The art of management theory

A previous boss of mine once gave me, and the rest of her small team, a small book on the theory of management and organisational change which was told in the style of a long fable.  Written by two leading “marketing consultants”, the book was entitled ‘Good Luck’ and purports to be a “whimsical fable that teaches a valuable lesson:  good luck doesn’t just come your way – it’s up to you to create the conditions to bring yourself good luck”.  By choosing a book in the form of a story or fable, my boss wanted to show that she was an imaginative manager, providing a thought-provoking and creative approach to management theory.

I duly read the ‘Fable’ but found it deeply frustrating and uncreative.  Granted, fables can often be deliberately didactic and sombre in tone – but this one was just too simplistic, substituting bland assertions about organisational and personality types in place of the complexities and subtleties of human behaviour.   Rather than being stimulated by the book, I was left with a deep sense of disappointment.  Rather than being thoughtful and inspiring, the book seemed naive and unimaginative**.

My thesis is not that books on management theory cannot be stimulating and thought-provoking.  Nor am I suggesting that the quality of the art is diminished because of an intended artless message (all sorts of examples of powerful political statements come to mind – from Gullivers Travels,  to Picasso’s Guernica).

The point is not that art and management theory don’t mix.  It’s just that sometimes the most powerful understanding of change and its potential comes from the originality of art directly.

I came across this quote from Yann Martel recently which is relevant here: “The originality of fiction addresses the individuality of its reader.

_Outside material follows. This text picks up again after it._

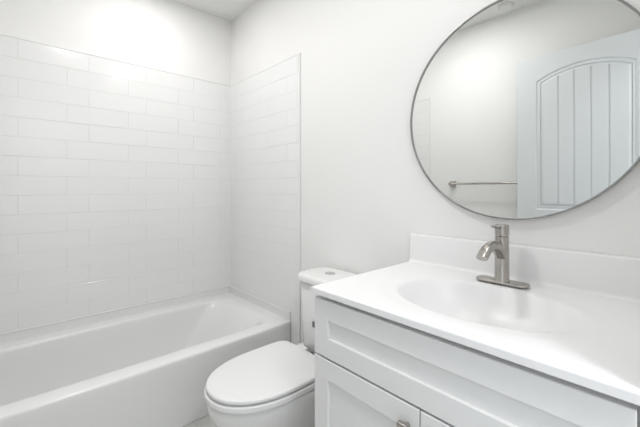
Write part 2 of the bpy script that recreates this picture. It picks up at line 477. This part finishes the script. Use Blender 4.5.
def shaker(name, x0, x1, z0, z1, st, rt, rb, parent):
    bm = B()
    y0, y1, yp = FF, FB-0.0008, FF+0.009
    # one watertight frame with recessed panel: outer box minus inner step
    o = [(x0, z0), (x1, z0), (x1, z1), (x0, z1)]; i = [(x0+st, z0+rb), (x1-st, z0+rb), (x1-st, z1-rt), (x0+st, z1-rt)]
    e = 0.0012; c = 0.0016
    def ring(pts, y, off=0):
        cx = [off, -off, -off, off]; cz = [off, off, -off, -off]
        return [Vector((p[0]+cx[k], y, p[1]+cz[k])) for k, p in enumerate(pts)]
    loft(bm, [ring(o, y1), ring(o, y0+c), ring(o, y0, c), ring(i, y0, -e), ring(i, y0+e), ring(i, yp), ], True, True)
    return link(name, bm, M_CAB, parent, smooth=20)
shaker('drawer_front', VX0+0.002, VX1-0.002, 0.6220, 0.7935, 0.060, 0.059, 0.059, van)
def knob(x, z, parent):
    bm = B()
    lathe(bm, [(0.007, FF+0.0005), (0.006, FF-0.004), (0.0055, FF-0.014)], (x, 0, z), 'Y', 16)
    box(bm, x-0.0135, x+0.0135, FF-0.027, FF-0.014, z-0.0135, z+0.0135)
    k = link('knob', bm, M_NICKEL, parent, bevel=0.002); k['label'] = 'square brushed nickel knob'
dz1 = 0.6160
dl = shaker('cabinet_door', VX0+0.002, VM-0.0015, 0.112, dz1, 0.060, 0.060, 0.060, van)
dr = shaker('cabinet_door', VM+0.0015, VX1-0.002, 0.112, dz1, 0.060, 0.060, 0.060, van)
knob(VM-0.031, 0.568, dl); knob(VM+0.031, 0.568, dr)

# ------------------------------------------------------------------ sink top
CX0, CX1, CY0, CY1 = 1.6155, 2.358, -0.575, -0.0015
CZ0, CZ1 = 0.808, 0.827
top = empty('sink_top', (VM, -0.29, CZ0), 'glossy white vanity top with moulded oval sink', 'sink top')
SX, SY = 2.010, -0.298
angs = sorted([2*PI*k/120 for k in range(120)] + [math.atan2(y-SY, x-SX) % (2*PI) for x in (CX0, CX1) for y in (CY0, CY1)])
def rect_ring(z, ins):
    r = []
    x0, x1, y0, y1 = CX0+ins, CX1-ins, CY0+ins, CY1-ins*0.2
    for a in angs:
        c, s = math.cos(a), math.sin(a)
        t = min([(x1-SX)/c if c > 1e-9 else 9, (x0-SX)/c if c < -1e-9 else 9, (y1-SY)/s if s > 1e-9 else 9, (y0-SY)/s if s < -1e-9 else 9])
        r.append(Vector((SX+c*t, SY+s*t, z)))
    return r
def ell(a_, b_, z, dy=0): 
    return [Vector((SX+a_*math.cos(t), SY+dy+b_*math.sin(t), z)) for t in angs]
bm = B()
rings = [rect_ring(CZ0, 0.002), rect_ring(CZ0+0.002, 0), rect_ring(CZ0+0.0024, 0), rect_ring(CZ1-0.0034, 0), rect_ring(CZ1-0.003, 0), rect_ring(CZ1-0.0009, 0.0009), rect_ring(CZ1, 0.003), rect_ring(CZ1, 0.0034),
         ell(0.300, 0.232, CZ1, 0.004), ell(0.293, 0.225, CZ1-0.0012, 0.004), ell(0.281, 0.213, CZ1-0.0036, 0.002), ell(0.254, 0.193, CZ1-0.0050), ell(0.238, 0.180, CZ1-0.0060), ell(0.235, 0.175, CZ1-0.0085),
         ell(0.230, 0.171, CZ1-0.014), ell(0.220, 0.165, CZ1-0.026), ell(0.205, 0.153, CZ1-0.050), ell(0.180, 0.134, CZ1-0.080), ell(0.138, 0.105, CZ1-0.106), ell(0.095, 0.074, CZ1-0.124), ell(0.055, 0.045, CZ1-0.131), ell(0.022, 0.022, CZ1-0.134)]
loft(bm, rings, False, True)
# underside of the slab, round the bowl, and bowl shell
loft(bm, [rect_ring(CZ0, 0.002), ell(0.245, 0.19, CZ0), ell(0.225, 0.172, CZ0-0.04), ell(0.16, 0.125, CZ0-0.10), ell(0.06, 0.05, CZ0-0.13)], False, True)
link('countertop', bm, M_TOP, top, smooth=40)
bm = B()
prof = [(-0.0015, CZ1-0.0005), (-0.034, CZ1-0.0005), (-0.030, CZ1+0.0008), (-0.026, CZ1+0.003), (-0.023, CZ1+0.007), (-0.0215, CZ1+0.013), (-0.020, 0.936), (-0.019, 0.9395), (-0.0165, 0.9415), (-0.0135, 0.942), (-0.0015, 0.942)]
loft(bm, [[Vector((x, y, z)) for y, z in prof] for x in (CX0, CX0+0.0008, CX1)])
link('backsplash', bm, M_TOP, top, smooth=40)
bm = B(); lathe(bm, [(0.022, CZ1-0.1345), (0.022, CZ1-0.131), (0.017, CZ1-0.1295), (0.006, CZ1-0.129)], (SX, SY, 0), 'Z', 28)
sd = link('sink_drain', bm, M_NICKEL, top); sd['label'] = 'brushed nickel sink drain'

# ------------------------------------------------------------------ faucet
FX, FY = 1.998, -0.087
fau = empty('faucet', (FX, FY, CZ1), 'brushed nickel single-lever faucet behind the oval sink', 'faucet')
bm = B()
def stadium(hl, hw, z, n=12):
    pts = []
    for sx, a0 in ((1, -PI/2), (-1, PI/2)):
        for k in range(n+1):
            a = a0 + PI*k/n; pts.append(Vector((FX + sx*(hl-hw) + hw*math.cos(a), FY + hw*math.sin(a), z)))
    return pts
loft(bm, [stadium(0.080, 0.0265, CZ1+0.0003), stadium(0.080, 0.0265, CZ1+0.004), stadium(0.078, 0.0245, CZ1+0.0070), stadium(0.073, 0.02, CZ1+0.007)])
link('base_plate', bm, M_NICKEL, fau, smooth=50)
bm = B()
zb = CZ1+0.0065
lathe(bm, [(0.0235, zb), (0.0235, zb+0.003), (0.0215, zb+0.006), (0.0208, zb+0.06), (0.0205, 0.9755), (0.0188, 0.9762)], (FX, FY, 0), 'Z', 36)
link('faucet_body', bm, M_NICKEL, fau, smooth=50)
bm = B()
pts = [(FX, FY+0.004, 0.908), (FX, FY-0.020, 0.930), (FX, FY-0.042, 0.9455), (FX, FY-0.066, 0.9535), (FX, FY-0.092, 0.9545), (FX, FY-0.118, 0.949), (FX, FY-0.140, 0.939), (FX, FY-0.157, 0.926)]
sweep(bm, pts, [0.0195, 0.0192, 0.0188, 0.0184, 0.0180, 0.0176, 0.0172, 0.0168], 24, [(1, 0.98), (1, 0.94), (1, 0.86), (1, 0.78), (1, 0.72), (1, 0.67), (1, 0.62), (1, 0.58)])
link('spout', bm, M_NICKEL, fau, smooth=50)
bm = B()
lathe(bm, [(0.0180, 0.9762), (0.0188, 0.9785), (0.0206, 0.9790), (0.0208, 0.980), (0.0208, 1.009), (0.0198, 1.0135), (0.015, 1.0150)], (FX, FY, 0), 'Z', 36)
hd = link('handle', bm, M_NICKEL, fau, smooth=50)
bm = B()
sweep(bm, [(FX, FY-0.010, 1.004), (FX, FY-0.04, 1.008), (FX, FY-0.074, 1.0135), (FX, FY-0.082, 1.015)], [0.0080, 0.0072, 0.0066, 0.0045], 14, [(1, 0.62)]*4)
link('lever', bm, M_NICKEL, hd, smooth=50)

# ------------------------------------------------------------------ round mirror
MX, MZ, MR = 1.994, 1.404, 0.3785
mir = empty('round_mirror', (MX, 0, MZ), 'round wall mirror with thin metal frame above the sink', 'mirror')
bm = B(); lathe(bm, [(MR-0.004, -0.004), (MR-0.004, -0.0165)], (MX, 0, MZ), 'Y', 128)
link('mirror_glass', bm, M_GLASS, mir, smooth=30)
bm = B()
prof = [(MR-0.0045, -0.003), (MR, -0.003), (MR, -0.0215), (MR-0.0008, -0.0225), (MR-0.0042, -0.0225), (MR-0.0050, -0.0215), (MR-0.0050, -0.0168), (MR-0.0045, -0.0168)]
N = 128
vs = [[bm.verts.new((MX + r*math.cos(2*PI*k/N), y, MZ + r*math.sin(2*PI*k/N))) for r, y in prof] for k in range(N)]
for k in range(N):
    a, b = vs[k], vs[(k+1) % N]
    for i in range(len(prof)):
        j = (i+1) % len(prof); bm.faces.new((a[i], a[j], b[j], b[i]))
link('frame', bm, M_FRAME, mir, smooth=40)
bm = B(); lathe(bm, [(0.06, -0.0005), (0.06, -0.004)], (MX, 0, MZ+0.2), 'Y', 24)
link('hanging_bracket', bm, M_FRAME, mir)

# ------------------------------------------------------------------ towel bar (seen in the mirror)
tb = empty('towel_bar', (1.38, RY, 1.174), 'brushed nickel towel bar on the wall beside the door, in the mirror', 'towel bar')
for px in (1.082, 1.682):
    bm = B()
    def sq(h, y, x=px): return [Vector((x+a*h, y, 1.174+b*h)) for a, b in ((-1,-1),(1,-1),(1,1),(-1,1))]
    loft(bm, [sq(0.025, RY+0.0003), sq(0.025, RY+0.003), sq(0.0150, RY+0.040), sq(0.0085, RY+0.066), sq(0.0055, RY+0.078)])
    link('post', bm, M_NICKEL, tb, bevel=0.0015)
bm = B(); sweep(bm, [(1.084, RY+0.064, 1.174), (1.680, RY+0.064, 1.174)], 0.0078, 18)
link('bar', bm, M_NICKEL, tb)

# ------------------------------------------------------------------ ceiling fixtures
cv = empty('smoke_detector', (1.53, -1.365, H), 'small round white fitting on the ceiling near the door, glimpsed in the mirror', 'smoke detector')
bm = B(); lathe(bm, [(0.052, H-0.0003), (0.052, H-0.008)], (1.53, -1.365, 0), 'Z', 36)
link('mounting_plate', bm, M_TRIM, cv)
bm = B(); lathe(bm, [(0.046, H-0.0082), (0.046, H-0.022), (0.040, H-0.030), (0.020, H-0.033), (0.004, H-0.033)], (1.53, -1.365, 0), 'Z', 36)
link('cover', bm, M_TRIM, cv)
for (lx, ly, pw), lab in zip(LAMP_SPOTS, ('round recessed ceiling light above the vanity', 'round recessed ceiling light over the tub', 'round recessed ceiling light in the middle of the room')):
    r = empty('recessed_light', (lx, ly, H), lab, 'ceiling light', group='recessed ceiling lights')
    bm = B(); lathe(bm, [(0.095, H-0.0003), (0.095, H-0.004), (0.085, H-0.008), (0.080, H-0.008), (0.078, H-0.0003)], (lx, ly, 0), 'Z', 40)
    link('trim_ring', bm, M_TRIM, r)
    bm = B(); lathe(bm, [(0.0775, H-0.0004), (0.0775, H-0.006)], (lx, ly, 0), 'Z', 40)
    link('lens', bm, M_LENS, r)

How that reader then acts with others—in other words, becomes political—will involve a dilution of that originality, a regard for the conventions and sensibilities of others. And that’s all right. We have to get along with others. But the cost of an artless life is that in being fed no originality, the person’s sense of individuality is eroded. Which is not only sad, but dangerous, since the citizen whose precious individuality is not nourished is more subject to the claims of demagogues and tyrants”.

 

 

** As it happens, I gave my boss a book in return – a group of short-stories by DH Lawrence, drawing her attention to ‘You Touched Me’, which tells the story of a woman whose future appears pre-destined by a mistaken ‘touch’ between herself and a male friend.  But which paints a disturbing picture of the chauvinism and sheer poverty of opportunity and choice in an early twentieth century mining community.

One thought on “The art of management theory

  1. When working at the same organisation, I anonymously sent through the internal mail copies of Borges’s short story “The Lottery of Babylon” to members of the management team – with similarly disappointing results (in this case outrage and an internal investigation). Art, fables and parables seem to have become popular tools in modern management, but only to propagate a managerial line and worldview, rarely to challenge it or encourage an individual’s genuine creativity.